The European Commission yesterday vowed to stand "shoulder to shoulder" with European steel companies and trade unions as officials prepared to counter the effects of US tariffs on imports from the European Union.
Mr Erkki Liikanen, industry commissioner, and Mr Pascal Lamy, trade commissioner, yesterday briefed nine EU steel executives and Mr Reinhard Kuhlmann, secretary-general of the European Federation of Metalworkers, on the Commission's response and its plans to minimise the tariffs' impact on EU companies and jobs.
Mr Liikanen pledged to "do our utmost to protect our industry and its workers against this wholly unfair decision of the US".

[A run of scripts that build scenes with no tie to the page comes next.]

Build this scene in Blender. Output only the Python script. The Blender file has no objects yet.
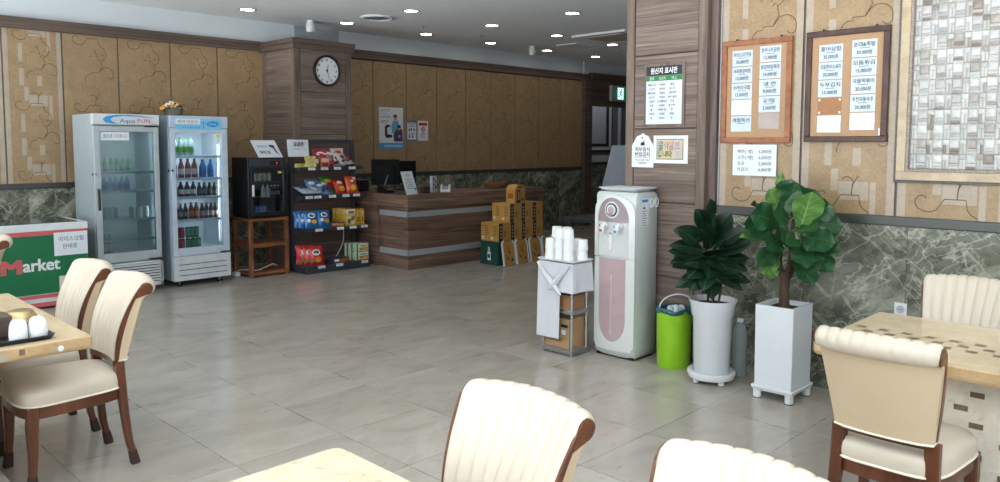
import bpy, math, random
from mathutils import Vector, Matrix
random.seed(7)
S = bpy.context.scene
COL = S.collection
PI = math.pi

# ------------------------------------------------------------------ camera, exposure, world, daylight
def setup_camera():
    yaw, pit, rol, f, cy, H = 0.7944, 0.0758, 0.0022, 771.05, 202.65, 1.585
    F = Vector((math.sin(yaw)*math.cos(pit), math.cos(yaw)*math.cos(pit), -math.sin(pit)))
    r = Vector((math.cos(yaw), -math.sin(yaw), 0)); u = r.cross(F)
    c, s = math.cos(rol), math.sin(rol)
    R, U = c*r+s*u, c*u-s*r
    cam = bpy.data.cameras.new('camera')
    o = bpy.data.objects.new('camera', cam); COL.objects.link(o)
    o.matrix_world = Matrix(((R.x, U.x, -F.x, 0), (R.y, U.y, -F.y, 0), (R.z, U.z, -F.z, H), (0, 0, 0, 1)))
    cam.sensor_fit = 'HORIZONTAL'; cam.sensor_width = 36.0; cam.lens = f/1000*36.0
    cam.shift_y = (cy-241)/1000.0; cam.clip_start = 0.05; cam.clip_end = 100
    S.camera = o
setup_camera()
S.view_settings.view_transform = 'Standard'
S.view_settings.look = 'None'
S.view_settings.gamma = 1.0
S.view_settings.use_curve_mapping = False
S.view_settings.exposure = 0.0
try:
    S.cycles.use_denoising = True
    S.cycles.max_bounces = 8; S.cycles.diffuse_bounces = 5; S.cycles.glossy_bounces = 4
    S.cycles.transparent_max_bounces = 12; S.cycles.transmission_bounces = 8
    S.cycles.sample_clamp_indirect = 6.0
except Exception:
    pass
W = bpy.data.worlds.new('sky'); S.world = W; W.use_nodes = True
W.node_tree.nodes['Background'].inputs[0].default_value = (0.72, 0.84, 1.0, 1)
W.node_tree.nodes['Background'].inputs[1].default_value = 1.0

def area(name, loc, direction, sx, sy, power, color=(1, 1, 1), spread=PI):
    l = bpy.data.lights.new(name, 'AREA'); l.shape = 'RECTANGLE'; l.size = sx; l.size_y = sy
    l.energy = power; l.color = color; l.spread = spread
    o = bpy.data.objects.new(name, l); COL.objects.link(o); o.location = loc
    o.rotation_euler = Vector(direction).to_track_quat('-Z', 'Y').to_euler()
    return o
DAY = (0.94, 0.975, 1.0)
WIN_L, WIN_F, CEIL_FILL = 33.0, 15.0, 92.0
for i, yy in enumerate((-1.6, 0.4, 2.4, 4.4, 6.4, 8.2)):          # daylight in the windows of the left wall
    area('window_daylight', (-2.44, yy, 1.65), (1, 0, 0.30), 1.55, 2.1, WIN_L*(0.62 if i < 3 else 0.8 if i == 3 else 0.5), DAY)
    area('ceiling_fill', (-2.43, yy, 1.0), (1, 0, 0.95), 1.55, 0.8, CEIL_FILL, (0.95, 0.98, 1.0), 1.7)   # fill lamps added at the windows, aimed up to lift the ceiling
for xx in (-1.4, 0.8, 3.0):                                       # daylight in the windows behind the camera
    area('window_daylight', (xx, -2.44, 1.65), (0, 1, 0.20), 1.7, 2.1, WIN_F, DAY)
    area('ceiling_fill', (xx, -2.43, 1.0), (0, 1, 0.95), 1.7, 0.8, CEIL_FILL*0.6, (0.95, 0.98, 1.0), 1.7)  # the same added upward fill on the camera side

area('passage_fill', (13.9, 10.1, 3.1), (0.1, 0.3, -1), 1.2, 0.3, 7.0, (0.95, 0.98, 1.0))  # unseen fill lamp, added to brighten the dark passage

# ------------------------------------------------------------------ materials
def lin(h):
    if isinstance(h, str):
        h = h.lstrip('#'); c = [int(h[i:i+2], 16)/255 for i in (0, 2, 4)]
    else:
        c = [x/255 for x in h]
    return tuple((x/12.92 if x <= 0.04045 else ((x+0.055)/1.055)**2.4) for x in c)+(1,)
_M = {}
class NT:
    def __init__(s, name):
        m = bpy.data.materials.new(name); m.use_nodes = True
        s.m = m; s.t = m.node_tree; s.b = s.t.nodes['Principled BSDF']
    def n(s, typ, **kw):
        x = s.t.nodes.new(typ)
        for k, v in kw.items(): setattr(x, k, v)
        return x
    def l(s, a, b): s.t.links.new(a, b)
    def math(s, op, a, b=None, clamp=False):
        x = s.n('ShaderNodeMath', operation=op, use_clamp=clamp)
        for i, q in enumerate((a, b)):
            if q is None: continue
            if isinstance(q, (int, float)): x.inputs[i].default_value = q
            else: s.l(q, x.inputs[i])
        return x.outputs[0]
    def mix(s, fac, a, b, mode='MIX'):
        x = s.n('ShaderNodeMix', data_type='RGBA', blend_type=mode)
        for i, q in ((0, fac), (6, a), (7, b)):
            if isinstance(q, (int, float)): x.inputs[i].default_value = q
            elif isinstance(q, tuple): x.inputs[i].default_value = q
            else: s.l(q, x.inputs[i])
        return x.outputs[2]
    def ramp(s, fac, stops):
        x = s.n('ShaderNodeValToRGB')
        el = x.color_ramp.elements
        while len(el) < len(stops): el.new(0.5)
        for e, (p, c) in zip(el, stops):
            e.position = p; e.color = c if isinstance(c, tuple) else (c, c, c, 1)
        s.l(fac, x.inputs[0]); return x.outputs[0]
    def pos(s, scale=(1, 1, 1), rot=(0, 0, 0), obj=False):
        if obj: o = s.n('ShaderNodeTexCoord').outputs['Object']
        else: o = s.n('ShaderNodeNewGeometry').outputs['Position']
        mp = s.n('ShaderNodeMapping'); mp.inputs['Scale'].default_value = scale; mp.inputs['Rotation'].default_value = rot
        s.l(o, mp.inputs[0]); return mp.outputs[0]
    def noise(s, vec, scale, detail=3, rough=0.55, dist=0.0):
        x = s.n('ShaderNodeTexNoise'); x.inputs['Scale'].default_value = scale; x.inputs['Detail'].default_value = detail
        x.inputs['Roughness'].default_value = rough; x.inputs['Distortion'].default_value = dist
        s.l(vec, x.inputs['Vector']); return x.outputs[0]
    def bump(s, h, strength=0.2, dist=0.01):
        x = s.n('ShaderNodeBump'); x.inputs['Strength'].default_value = strength; x.inputs['Distance'].default_value = dist
        s.l(h, x.inputs['Height']); s.l(x.outputs[0], s.b.inputs['Normal'])
    def set(s, **kw):
        for k, v in kw.items(): s.b.inputs[k.replace('_', ' ')].default_value = v

def mat(name, col, rough=0.5, metal=0.0, spec=0.5, var=0.06, scale=14.0, bump=0.0, obj=True, emit=0.0, coat=0.0, trans=0.0):
    """plain coated surface with a faint procedural mottling"""
    if name in _M: return _M[name]
    t = NT(name); c = lin(col)
    v = t.pos(obj=obj)
    nz = t.noise(v, scale, 3)
    d = tuple(x*(1-var) for x in c[:3])+(1,); e = tuple(min(1, x*(1+var)) for x in c[:3])+(1,)
    cc = t.ramp(nz, [(0.3, d), (0.7, e)])
    t.l(cc, t.b.inputs['Base Color'])
    t.set(Roughness=rough, Metallic=metal)
    t.b.inputs['Specular IOR Level'].default_value = spec
    if coat: t.b.inputs['Coat Weight'].default_value = coat; t.b.inputs['Coat Roughness'].default_value = 0.08
    if trans: t.b.inputs['Transmission Weight'].default_value = trans
    if emit:
        t.l(cc, t.b.inputs['Emission Color']); t.b.inputs['Emission Strength'].default_value = emit
    if bump: t.bump(nz, bump, 0.004)
    _M[name] = t.m; return t.m

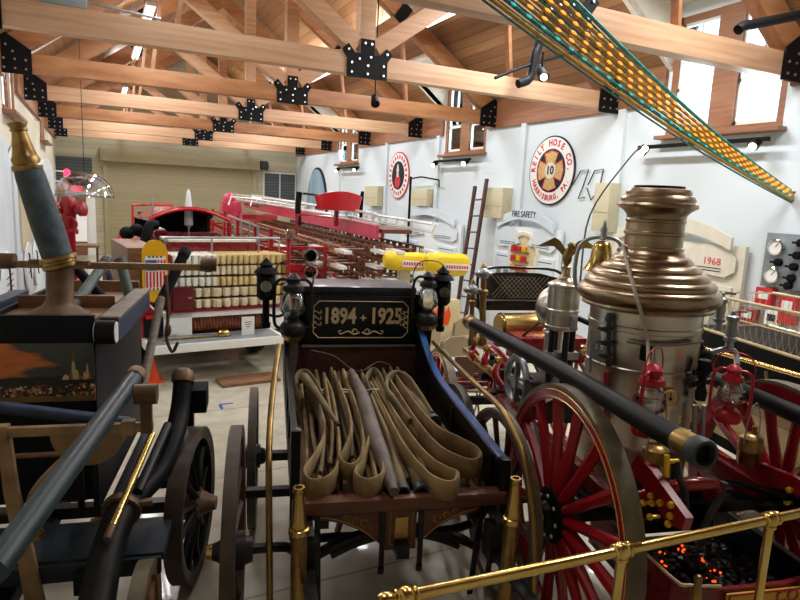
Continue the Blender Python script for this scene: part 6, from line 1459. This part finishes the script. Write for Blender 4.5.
# ================================================================== roof fittings
t = thing('track_rail', 'long black light track fixed under the second roof truss', 'lamp track', (0, TR[2], BZ-BH/2))
part('rail', MB().box((3.2, 0, -.025), (5.6, .04, .035)), M['steel_black'], t)
for x in (.9, 2.4, 4.2): part('clip', MB().box((x, 0, -.0), (.06, .06, .03)), M['steel'], t)
t = thing('junction_box', 'grey metal junction box on top of the roof truss at the left', 'electrical box', WF.on(1, TR[2], 64, 36)); t.location.z = BZ-.06+BH/2+.087
part('box', MB().box((0, 0, 0), (.42, .16, .17), bev=.01), M['grey'], t); part('conduit', MB().cyl((.21, 0, 0), (.9, 0, -.05), .014), M['steel'], t)
def spot(x, y, z, label, lit=True):
    up_ = .18 if lit else spot_drop+.02
    t = thing('ceiling_spot', label, 'spotlight', (x, y, z)); part('arm', MB().cyl((0, 0, .0), (0, 0, up_), .015 if lit else .01), M['steel_black'], t)
    h = part('can', MB().lathe([(.04, -.1), (.05, -.09), (.07, .1), (.065, .11), (0, .08)], (0, 0, -.05), (-.2, -.7, -.6), 18), M['steel_black'], t)
    if lit: part('bulb', MB().sph((-.025, -.08, -.12), .04, n=12), M['lamp_warm'], h)
p = WF.on(1, 6.1, 542, 68); spot(p.x, p.y, p.z, 'lit black spotlight on the bent pipe below the coloured light strings')
p = WF.on(1, 9.0, 375, 97); spot_drop = zat(XR-p.x if p.x > XC else p.x-XL)-p.z
spot(p.x, p.y, p.z, 'black spotlight hanging between second and third roof trusses', False)
t = thing('bent_pipe', 'thick black bent pipe bracket hanging above the first full truss', 'bracket', (0, 0, 0))
part('pipe', MB().tube([WF.on(1, 6.6, *q) for q in ((495, 78), (520, 68), (560, 56), (600, 48))], .02, 8, 3), M['steel_black'], t)
top_ = WF.on(1, 6.6, 542, 25)
part('drop_pipe', MB().tube([V((top_.x, 6.6, zat(XR-top_.x)+.03))]+[WF.on(1, 6.6, *q) for q in ((540, 35), (535, 55), (530, 78), (518, 84))], .055, 10, 4), M['steel_black'], t)
t = thing('bent_pipe', 'black curved exhaust pipe under the near roof truss at top right', 'bracket', (0, 0, 0))
part('pipe', MB().tube([WF.on(1, 3.9, *q) for q in ((738, 30), (744, 26), (765, 22), (800, 15), (830, 10))], .045, 12, 5), M['steel_black'], t)

# ================================================================== coloured light strings crossing the top right corner
near = [WF.on(1, 3.6, 496+12.5*i, -2-1.0*i) for i in range(7)]
end = WF.on(1, 4.35, 796, 196)
cols_ = ['cord_yellow', 'cord_teal', 'cord_yellow', 'cord_yellow', 'cord_yellow', 'cord_yellow', 'cord_teal']
bead = MB().sph((0, 0, 0), .009, (1, 1, 3), 8).mesh('bead', M['cyan_bead'])
bulb = MB().sph((0, 0, 0), .0095, (1, 1, 3.4), 10).mesh('bulb', M['amber'])
nm = ['lowest', 'second from bottom', 'third from bottom', 'middle', 'third from top', 'second from top', 'topmost']
for i in range(7):
    a = near[i]; b2 = end+V((-.02*i, .0, .05*(i-3)*.4)); d = (b2-a); a = a-d*.74; d = b2-a
    t = thing('light_string', '%s of seven coloured light strings slanting across the near window' % nm[i], 'string lights', a, 0, 'light strings')
    sag = lambda u: V((0, 0, -.09*math.sin(PI*max(0, (u-.36)/.64))))
    pts = [d*u+sag(u) for u in [k_/36 for k_ in range(37)]]
    part('cord', MB().tube(pts, .015, 8), M[cols_[i]], t)
    part('cord', MB().tube([p+V((0, .02, -.028)) for p in pts], .008, 6), M['cord_teal' if i % 2 == 0 else 'cord_yellow'], t)
    if i in (1, 2, 3, 4, 5):
        for k_ in range(52):
            u = (k_+.5+.3*(i % 3))/53; o = part('bulb' if i > 1 else 'bead', bulb if i > 1 else bead, None, t); o.location = d*u+sag(u)+V((0, -.016, .0))
            o.rotation_euler = d.to_track_quat('Z', 'Y').to_euler()
t = thing('string_anchor', 'dark red bracket on the right wall where light strings end', 'bracket', end)
part('plate', MB().box((.1, .0, -.05), (.2, .16, .3), bev=.02), M['maroon'], t); part('clamp', MB().torus((.02, 0, 0), .06, .015, (1, 0, 0)), M['steel'], t)
part('stay', MB().cyl((.15, 0, 0), (XR-end.x, 0, .05), .03), M['maroon'], t)

# marks and boards on the floor
t = thing('floor_tape', 'short L of blue tape stuck on the floor between the two left wagons', 'tape', WF.on(2, 0, 226, 404))
part('strip', MB().box((0, 0, .002), (.16, .03, .002)), M['blue'], t); part('strip', MB().box((-.07, -.08, .002), (.03, .15, .002)), M['blue'], t)
t = thing('floor_board', 'flat tan wooden board lying on the floor before the white rear step', 'board', WF.on(2, 0, 248, 381), 5)
part('board', MB().box((0, 0, .02), (.75, .35, .04), bev=.005), M['wood_brown'], t)
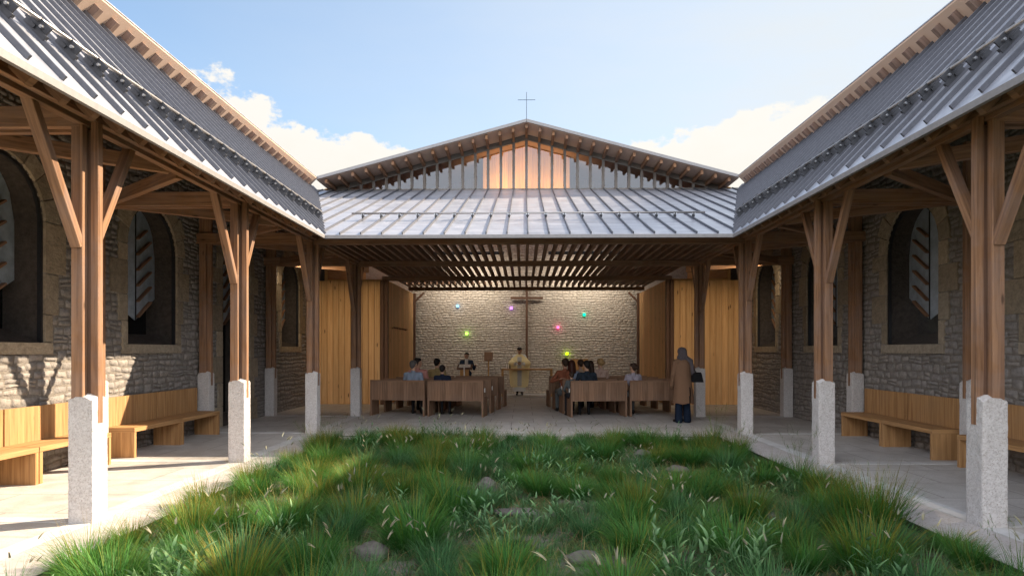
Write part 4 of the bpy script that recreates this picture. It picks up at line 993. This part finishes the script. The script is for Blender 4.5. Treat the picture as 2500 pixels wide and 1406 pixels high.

He said the EU steel industry was fully competitive, received no state aid and operated in an open market so the Commission could not accept the "US unilateral protectionist measure" which targeted the European industry.
Referring to the EU's 500,000 steel jobs lost and 67 million tonnes of capacity cuts in the past 20 years, Mr Lamy said: "We cannot stand by and allow an industry that has gone through hell and high water to become the most competitive in the world, suffer the consequences of illegal measures by the US." Officials said the Commission was still analysing the US moves and had decided no specific action by yesterday.
It has scheduled a meeting today with member-state officials to discuss possible "safeguard" action against steel imports diverted to the EU from the US.
The EU yesterday responded frostily to a warning from Mr Grant Aldonas, US under-secretary of international commerce, that trade problems could spread to other sectors unless the EU boosted economic growth.
Mr Pedro Solbes, the commissioner for economic and monetary affairs, said any linking of trade matters with other policies was outside the rules of the World Trade Organisation.
Mr Jean-Christophe Filori, a Commission spokesman, denied any link between the steel dispute and Commission plans, due today, to propose levying duties on US and other non-EU airlines using unfair subsidies to slash fares. Mr Filori said Mr Loyola de Palacio, EU transport commissioner, was considering such an initiative as long ago as the first week of February.
Before Mr Aldonas issued his warning, Mr Romano Prodi, Commission president, said he was "really disappointed" at the US action. "There is not the minimal justification for it," he told reporters.
Recalling his days as the head of the IRI, the former Italian state holding company, he said: "I restructured the industry because it was necessary. In the end, our companies were objectively more efficient. The US has to do the same.
"The structure of the American industry is much older than ours, much more traditional," Mr Prodi said. "No major innovation in steel has been American in the post-war period."